Many years ago now, I had an experience teaching a seminar on Jane Austen that has become symbolic to me of the mistake of thinking your life will unfold like a novel. I was talking to the class about the design of Jane Austen’s plots, specifically about the way in which they must offer multiple possibilities for the heroine’s fortune, creating the illusion of freedom. These possibilities make the marriage that ends the novel seem the inevitable and perfect resolution whose design, in retrospect, seems implicit from the beginning. Despite the false suitors along the way — the Mr. Collins, the Mr. Eltons, the Willoughbys and the Wickhams — Elizabeth will always marry Darcy and Emma, Mr. Knightly. A young woman in the front row eagerly raised her hand. “I know just what you mean,” she said. “If I knew who I was going to marry, everything in my life would be clear.” It’s easy to laugh at her naiveté, but embedded in it is an assumption about the design of life’s narratives that reinforces Bateson’s point: that our lives will not have a simple story line leading inevitably to a single event but are instead a complex, multiform set of stories that will encompass many experiences and discoveries. Or, to return to the metaphor with which I started, you will cultivate many gardens, and each year will hold new possibilities.

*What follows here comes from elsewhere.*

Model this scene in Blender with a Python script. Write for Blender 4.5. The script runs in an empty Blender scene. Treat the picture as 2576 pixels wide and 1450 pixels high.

So, as you look for your first job, don’t worry that it has to define your course in life. Most women that I know in their thirties and forties have taken a while to figure out what suits and fulfills them best. You don’t need to be afraid that by taking a step in one direction, you’re cutting off options, wasting time or making a mistake. As Lewis Carroll wrote, “If you don’t know where you’re going, any road will take you there.”

In the same spirit, don’t be afraid to give up that first job if you discover it isn’t taking you in a direction that you like.

And if you have decided where to go — beginning graduate or professional school — understand it’s a new path. It will be different from undergraduate work, and it will be different from Smith.

In exploring possibilities, wherever they take you, make as much use as you can of networks. Seek out people to learn from, and remember what a great resource the Smith network can be.

And remember that the personal relationships in your life — your friends, your family, your partner, ultimately your children if you choose to have them — will be as important in providing fulfillment and meaning as your career. Give time to your relationships; don’t expect that they will grow without your attention and care.

I think I can trust that not many of you will leave this particular garden as Panglossian optimists; the world presses too hard upon us for that. But I also trust that the local can be the global, that the garden you grow can contribute to the world’s good.

As you leave to choose the first of many gardens that you will cultivate, I hope that this place — Smith — if not the original garden of paradise, is still one to which you will return, not just for reunions but in your mind and heart, finding seed corn in your experiences that you can use again and again.